A further definition of greed goes on to add, “Intense and selfish desire for something, especially wealth, power, or food.” In greater discussion of the oft taboo subject, we learn that greed is motivated by the desire for the possessions of others or the effort to obtain position, influence, or standing.

It starts in the church nursery or childcare facilities for the very young. There can be a basket of toys, all good, fun, clean, and colorful. One toy is garnered by Baby Chris and quickly Baby Sam decides he must have that very toy. None else will do. The others have all lost their interest. The two little ones engage in a tussel for that one toy until a worker must intervene and make a decision. The common situation often ends in great tears of emotion and unhappiness.

Both toddlers were acting greedy about the toy. In reality, the toy wasn’t rightfully either child’s personal possession. It most likely belonged to the church or center, but little Chris and Sam both wanted it and determined to have it.
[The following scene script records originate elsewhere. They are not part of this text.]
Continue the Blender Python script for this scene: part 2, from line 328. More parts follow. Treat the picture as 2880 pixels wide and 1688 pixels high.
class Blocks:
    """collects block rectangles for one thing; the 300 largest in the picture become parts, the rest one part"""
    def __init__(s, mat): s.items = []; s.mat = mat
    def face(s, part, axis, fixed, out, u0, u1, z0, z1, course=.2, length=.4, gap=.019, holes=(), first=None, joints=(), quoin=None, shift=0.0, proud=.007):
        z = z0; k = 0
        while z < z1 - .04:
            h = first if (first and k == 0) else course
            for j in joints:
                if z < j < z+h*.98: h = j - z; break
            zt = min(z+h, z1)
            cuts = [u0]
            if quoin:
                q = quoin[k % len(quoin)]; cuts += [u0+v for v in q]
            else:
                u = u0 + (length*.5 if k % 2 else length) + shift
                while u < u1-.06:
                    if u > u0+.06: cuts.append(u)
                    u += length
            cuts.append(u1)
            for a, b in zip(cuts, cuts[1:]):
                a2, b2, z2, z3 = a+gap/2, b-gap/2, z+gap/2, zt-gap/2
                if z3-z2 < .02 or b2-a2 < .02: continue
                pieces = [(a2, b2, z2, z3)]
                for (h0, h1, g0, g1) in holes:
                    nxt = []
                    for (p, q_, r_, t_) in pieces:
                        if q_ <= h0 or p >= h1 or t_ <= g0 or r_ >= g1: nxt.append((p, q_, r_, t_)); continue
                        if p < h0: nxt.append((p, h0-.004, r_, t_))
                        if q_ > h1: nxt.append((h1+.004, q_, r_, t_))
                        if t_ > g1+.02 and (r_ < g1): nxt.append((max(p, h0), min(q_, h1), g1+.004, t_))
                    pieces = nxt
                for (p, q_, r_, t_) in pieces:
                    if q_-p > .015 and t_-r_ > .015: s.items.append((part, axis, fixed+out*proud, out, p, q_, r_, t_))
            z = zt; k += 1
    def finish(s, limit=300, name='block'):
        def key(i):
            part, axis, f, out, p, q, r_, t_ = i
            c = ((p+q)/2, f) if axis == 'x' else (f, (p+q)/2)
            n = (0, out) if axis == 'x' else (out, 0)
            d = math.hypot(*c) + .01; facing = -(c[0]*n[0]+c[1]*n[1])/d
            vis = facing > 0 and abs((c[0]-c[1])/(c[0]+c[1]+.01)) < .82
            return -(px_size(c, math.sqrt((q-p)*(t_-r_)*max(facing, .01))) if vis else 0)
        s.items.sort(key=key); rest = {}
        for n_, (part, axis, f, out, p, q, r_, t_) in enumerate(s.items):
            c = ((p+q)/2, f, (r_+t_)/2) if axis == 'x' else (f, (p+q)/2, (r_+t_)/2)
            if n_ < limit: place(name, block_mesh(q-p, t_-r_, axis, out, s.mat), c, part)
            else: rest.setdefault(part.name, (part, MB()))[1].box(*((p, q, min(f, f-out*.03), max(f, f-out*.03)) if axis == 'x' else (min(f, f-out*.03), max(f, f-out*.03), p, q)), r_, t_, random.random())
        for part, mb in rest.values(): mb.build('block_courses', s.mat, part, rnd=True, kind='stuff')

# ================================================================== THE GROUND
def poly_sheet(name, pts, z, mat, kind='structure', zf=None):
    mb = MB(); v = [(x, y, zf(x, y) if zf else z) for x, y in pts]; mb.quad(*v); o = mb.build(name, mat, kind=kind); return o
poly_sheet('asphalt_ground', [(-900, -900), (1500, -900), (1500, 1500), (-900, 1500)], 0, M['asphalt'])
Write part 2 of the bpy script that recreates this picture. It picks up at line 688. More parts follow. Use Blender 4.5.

Well trained adults discourage greed and other bad, hurtful behavior from an early age.

Sadly, this scene plays out in different settings for much of some people’s lives. They seem to be continually engaged in being or acting greedy – Desiring the things belonging to others. Much of their time and energy is devoted to plotting and planning just how they can get more or better for themselves.

It is ugly. It is certainly not the way to living a happy life. It is uncomfortable and often hurtful. The Bible warns against it and defines it clearly as a sin. Proverbs 15:27 teaches that he that is greedy of gain troubles his own house.

We see greed all around us. Our children see it. Our employees and coworkers see it in the workplace. Our schools see it. Our civic organizations and community affairs experience the damaging effects of greed, and perhaps most alarming of all, our churches must contend with it as well.

Much has been written and studied over the years about avarice or greed, and experts generally agree that there are clear warning signs and habits that denote a greedy individual. Their typical behavior is overly self-centered. Greedy folks tend to think and say, “Me, me, me.” Envy and greed are evil twins. “I don’t have it. You do. I want it.” Some add the thinking, “You owe it to me.” A truly greedy person is seldom concerned about the feelings of others. He is so lost in his own selfish cocoon that he really doesn’t care.

Personal observation has taught me that a greedy person is seldom ever satisfied. They want more and more and often become experts at manipulation. The old ego must be stoked often to provide temporary happiness and acclaim. Boundaries are foreign to a person driven by greed and must be set by others to help avoid conflict and ensure fair treatment.

Think about it. Are we greedy in our thoughts or actions?